Dickson made her remarks while expressing concern about the “disproportionate level of losses” caused by catastrophic, weather-related events. She observed that there have been discussions in the industry about product innovation, including new forms of insurance for handling weather-related losses.
“OSFI has been asked if it would consider solutions to weather risks that might involve innovations such as transferring risks to the capital markets,” Dickson said. “OSFI is open to consider new approaches to risk mitigation, but if you have ideas, those ideas will need to pass certain tests, including risk transfer compatibility and capital [tests].
“I would encourage you that if you want to bring something to OSFI, make sure that it not only meets your needs, but it meets our needs, too.”
During a question and answer session after her speech, Dickson was asked why more Canadian (re)insurers hadn’t explored new risk transfer techniques. She turned the question back to her audience, at which point one person suggested the required “critical mass” had not yet been achieved.

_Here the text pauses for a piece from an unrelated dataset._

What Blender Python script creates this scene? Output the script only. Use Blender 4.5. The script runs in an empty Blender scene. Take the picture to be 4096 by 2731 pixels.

Dickson also discussed OSFI’s concerns about the Ontario automobile product, where direct loss ratios have reached “an unsustainable 85%,” she said.
“The historical pattern of automobile results (claims ratios) for any province is a traditional ‘U’ shape: the worst performance taking place during the winter season, with significant improvement in the ‘good weather’ seasons,” Dickson said. “In Ontario, this relationship has disappeared.”
Dickson said 2009 Q2 did not appear “to bring any discernable relief” to auto insures in Ontario. She said it seemed likely that, overall, 2009 auto results would be materially worse than 2008, when loss ratios were already in the mid-80% range.
Dickson warned (re)insurers not to wait for imminent Ontario auto insurance reforms to solve their pricing problems for them.
“Each company must assess its capital resources to support losses,” she said. “If capital cannot support losses, then rating action must be taken or risk exposure must be reduced.”